EGC Affiliate Spotlight: Yusuf Neggers
by Shawn Thacker and Lauren Fadiman
July 28, 2022

India faces a unique set of challenges as the world’s largest democracy. The nation’s sheer size and scale exacerbate information gaps in its bureaucracy and voting public, ultimately straining the functionality of the state. Yusuf Neggers is working to surmount these challenges and benefit Indian communities in need by implementing innovative technology-driven solutions that expand and streamline information access. Neggers recently completed a year conducting research at EGC and the Yale MacMillan Center to advance this agenda.
Information gaps run both ways: just as the state struggles to take advantage of population data that can improve the efficiency of its bureaucracy, information gaps can skew citizens’ voting decisions toward less suitable candidates. This theory provides one explanation for why the Indian electoral system, despite being considered fairly secure and reliable, advances many officials facing serious criminal charges. Previous research has shown that these legislators underperform in their provision of public goods and preside over weaker economic growth.
In a working paper, Neggers and co-authors Siddharth George and Sarika Gupta report on an experiment evaluating this explanation. They ask whether a light-touch intervention – something as simple as a text message – is enough to meaningfully address those information gaps.
The research team worked with three telecom providers to dispatch messages to over 370,000 mobile phone service subscribers in over 1,300 villages in the Indian state of Uttar Pradesh, just two days before the state assembly elections.
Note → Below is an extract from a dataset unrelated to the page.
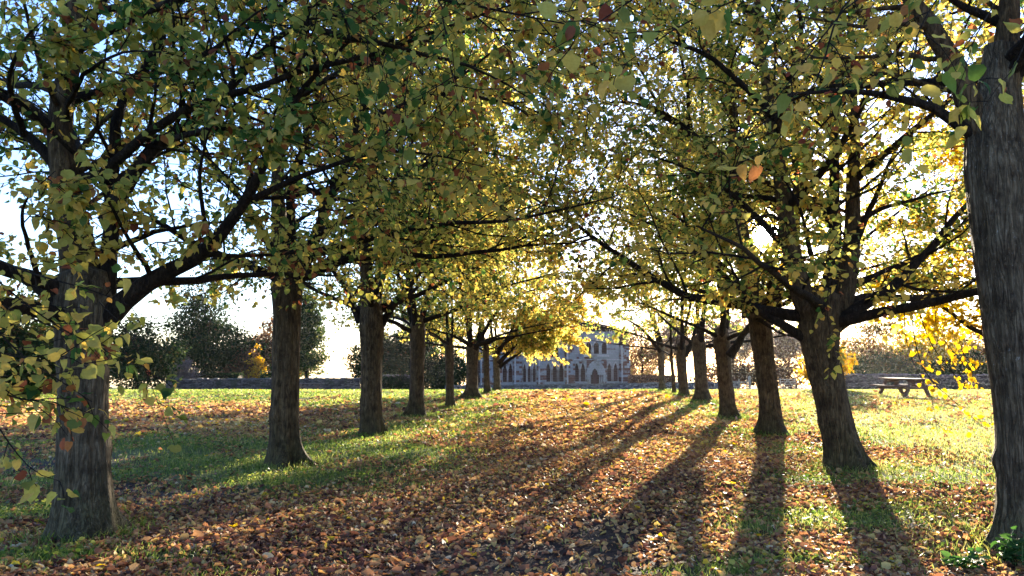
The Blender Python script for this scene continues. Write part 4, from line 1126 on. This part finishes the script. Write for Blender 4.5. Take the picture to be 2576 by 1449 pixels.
# field gate with its two posts
ga = at(1962, 978, 74); gb = at(2000, 978, 74)
gate = empty("field_gate", (ga[0], ga[1], float(gz(ga[0], ga[1]))))
tag(gate, "five-barred wooden field gate behind the lawn, seen between two right-row trunks", "gate")
GL = gb[0] - ga[0]
bm = bmesh.new()
for z in (0.25, 0.5, 0.74, 0.97, 1.22):
    box(bm, 0.07, GL, -0.02, 0.02, z - 0.05, z + 0.05)
bm_obj("gate_bars", bm, M_wood_pale, gate)
for a_, b_ in (((0.05, -0.045, 0.2), (GL * 0.5, -0.045, 1.2)), ((GL, -0.045, 0.2), (GL * 0.5, -0.045, 1.2))):
    bm = bmesh.new(); rot_box(bm, a_, b_, 0.045, 0.09); bm_obj("diagonal_brace", bm, M_wood_pale, gate)
for u in (0.035, GL + 0.04):
    bm = bmesh.new(); box(bm, u - 0.035, u + 0.035, -0.06, 0.03, 0.1, 1.35); bm_obj("end_stile", bm, M_wood_pale, gate)
def post(label, px, py, top, Y, w=0.11):
    a = at(px, py, Y); z0 = float(gz(a[0], a[1])); zt = at(px, top, Y)[2] - z0
    bm = bmesh.new(); box(bm, -w, w, -w, w, -0.1, zt)
    bmesh.ops.create_cone(bm, cap_ends=True, segments=4, radius1=w * 1.42, radius2=0.02, depth=0.12, matrix=Matrix.Translation((0, 0, zt + 0.063)) @ Matrix.Rotation(R(45), 4, 'Z'))
    o = bm_obj("gate_post", bm, M_wood_pale, None); o.location = (a[0], a[1], z0)
    tag(o, label, "post", "square wooden gate posts")
post("square wooden post standing just left of the field gate", 1950, 978, 938, 74)
post("wooden post between the rail fence and a thick right-row trunk", 1886, 975, 948, 74)
fa = at(1838, 977, 75); fb = at(1882, 977, 75)
fence = empty("rail_fence", (fa[0], fa[1], float(gz(fa[0], fa[1]))))
tag(fence, "short post-and-rail fence of pale timber at the back of the lawn", "fence")
FL = fb[0] - fa[0]
for z in (0.5, 0.95):
    bm = bmesh.new(); box(bm, 0, FL, -0.03, 0.03, z - 0.05, z + 0.05); bm_obj("rail", bm, M_wood_pale, fence)
for u in (0.1, FL * 0.5, FL - 0.1):
    bm = bmesh.new(); box(bm, u - 0.06, u + 0.06, 0.032, 0.14, -0.1, 1.2); bm_obj("fence_post", bm, M_wood_pale, fence)
# posts of the wire fence standing behind the left wall
wf = at(775, 953, 81.5)
wire = empty("wire_fence", (wf[0], wf[1], -2.05)); tag(wire, "thin post and wire fence showing above the left rubble wall", "fence")
wl = at(905, 953, 81.5)[0] - wf[0]; zt = at(800, 949, 81.5)[2] + 2.05
for u in np.linspace(0, wl, 5):
    bm = bmesh.new(); box(bm, u - 0.05, u + 0.05, -0.05, 0.05, -0.1, zt); bm_obj("fence_post", bm, M_wood, wire)
tb = Tubes()
for z in (zt - 0.08, zt - 0.35): tb.add(np.array([[(0, 0, z), (wl / 2, 0, z - 0.03), (wl, 0, z)]]), np.full((1, 3), 0.012), 4)
link_mesh("wire", tb.mesh("wire"), M_wood, wire)

# ------------------------------------------------------------------ background trees, shrubs, hedges
def bg_plant(name, label, cat, px, base_py, top_py, w_px, Y, mat, seed, n=5000, leaf=0.22, blobs=None, trunk=True, twigs=0, tone=(0.45, 0.22), gap=0.25, group=None, droop=0.0, z0=None, bare=False, trunk_h=0.35):
    """a tree or shrub: trunk, spreading limbs and a crown of many leaf clumps; blobs = (dx, dz, rx, rz) in crown units"""
    rng = np.random.default_rng(seed)
    c = at(px, base_py, Y); zg = float(gz(c[0], c[1])) if z0 is None else z0
    top = at(px, top_py, Y)[2]
    H = top - zg; Wd = w_px * Y / FPX
    root = empty(name, (c[0], c[1], zg)); tag(root, label, cat, group)
    if blobs is None:
        blobs = [(0, 0.3, 0.48, 0.32), (-0.2, 0.5, 0.3, 0.28), (0.22, 0.42, 0.32, 0.28), (0.03, 0.74, 0.26, 0.24)]
    sub = []
    for dx, dz, rx, rz in blobs:
        for _ in range(6):
            v = unit(rng.normal(0, 1, 3)); k = rng.uniform(0.3, 0.55)
            sub.append((dx + v[0] * rx * 0.85, dz + v[2] * rz * 0.85, rx * k, rz * k))
    blobs = [(a, b, c * 0.9, d * 0.9) for a, b, c, d in blobs] + sub
    tb = Tubes(); tr = Tubes()
    if trunk:
        th = H * 0.8
        P = grow(np.array([[0, 0, -0.1]]), np.array([[rng.normal(0, .05), rng.normal(0, .05), 1.0]]), np.array([th]), 8, 0.04, 0.02, rng)
        r0 = max(0.08, H * 0.022)
        tr.add(P, (r0 * (1 - 0.8 * np.linspace(0, 1, 8)) * (1 + 0.5 * np.exp(-np.linspace(0, 1, 8) * 12)))[None], 8)
        link_mesh("trunk", tr.mesh("trunk"), M_branch, root)
    else:
        P = grow(np.array([[0, 0, -0.05]]), np.array([[0, 0, 1.0]]), np.array([H * 0.6]), 8, 0.04, 0.02, rng)
    nb = 26 if not bare else 64
    pos, d, tt, _ = spawn(P, nb, trunk_h if trunk else 0.05, 1.0, 0.85, rng, 0.8)
    Lb = Wd * 0.5 * (1.1 - 0.55 * tt) * rng.uniform(0.7, 1.2, nb)
    B = grow(pos, d, Lb, 7, 0.12, 0.01 - droop, rng)
    tb.add(B, np.full((nb, 1), max(0.02, H * 0.005)) * (1 - 0.8 * np.linspace(0, 1, 7))[None], 4)
    pos, d, _, par = spawn(B, 7 if not bare else 26, 0.25, 1.0, 0.8, rng, 0.8)
    Tw = grow(pos, d, Lb[par] * 0.4 * rng.uniform(0.5, 1.2, len(pos)), 5, 0.18, -droop, rng)
    tb.add(Tw, np.full((len(Tw), 1), 0.015 if not bare else 0.03) * (1 - 0.6 * np.linspace(0, 1, 5))[None], 3)
    link_mesh("branches" if False else "limb", tb.mesh("limb"), M_twig if bare else M_branch, root)
    # clumped leaves on the shells and inside the blobs
    cl = []
    tot = sum(b[2] * b[2] * b[3] for b in blobs)
    ncl = max(20, n // 14)
    for dx, dz, rx, rz in blobs:
        m = max(4, int(ncl * rx * rx * rz / tot))
        v = unit(rng.normal(0, 1, (m, 3))) * (rng.uniform(0.25, 1, (m, 1)) ** 0.45)
        q = np.stack([dx * Wd + v[:, 0] * rx * Wd, v[:, 1] * rx * Wd, dz * H + v[:, 2] * rz * H], -1)
        cl.append(q)
    cl = np.concatenate(cl)
    cl = cl[cl[:, 2] > 0.03 * H]
    if bare: cl = Tw[rng.integers(len(Tw), size=ncl), rng.integers(2, 5, size=ncl)]
    nn = np.array([mnoise.noise((q[0] * 1.1 / max(1, Wd / 6) + seed, q[1] * 0.9, q[2] * 1.1 / max(1, H / 8))) for q in cl])
    cl = cl[nn > -0.55 + gap]
    cs = 0.05 * (Wd + H) * 0.5 * (0.5 if bare else 1)
    per = max(1, n // max(1, len(cl)))
    pos = np.repeat(cl, per, 0) + rng.normal(0, 1, (len(cl) * per, 3)) * cs * np.array((1, 1, 0.6))
    ctone = np.repeat(rng.normal(0, 0.14, len(cl)), per)
    pos[:, 2] = np.maximum(pos[:, 2], 0.05)
    m = len(pos)
    fw = rng.normal(0, 1, (m, 3)); fw[:, 2] -= 0.3
    nor = rng.normal(0, 0.6, (m, 3)); nor[:, 2] += 0.8
    me = leaf_mesh("crown", pos, fw, nor, leaf * rng.uniform(0.55, 1.3, m), np.clip(tone[0] + ctone + rng.normal(0, tone[1], m), 0, 1), rng)
    link_mesh("crown", me, mat, root)
    return root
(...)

The message content included the number of criminal cases faced by each candidate and whether these cases included violent charges like murder. While one of India’s most populous and poorest states, Uttar Pradesh has a mobile phone penetration of over 90 percent of households, making it an ideal candidate for a mobile phone message intervention.
Neggers and his co-authors found that voters do respond to information provision about criminal charges, with the light-touch messaging treatment decreasing votes for candidates with violent criminal charges by 2.7 percentage points (7.8 percent) and increasing votes for those without them by 1.7 percentage points (6.4 percent) on average. Given that nearly a fifth of legislative assembly seats in the Uttar Pradesh elections were won by a margin of 3 percentage points or less, these effects are large enough to matter for electoral outcomes.
“From a policy-relevant standpoint, a light-touch approach has greater feasibility to be conducted at scale,” Neggers explained in an EGC interview. “Even in rural India, rates of mobile phone penetration are growing quite rapidly and these types of interventions that consist of regular text messages don’t require smartphones.”
Light-touch interventions might be employed in other contexts, too, confronting any number of social issues that are exacerbated by information gaps.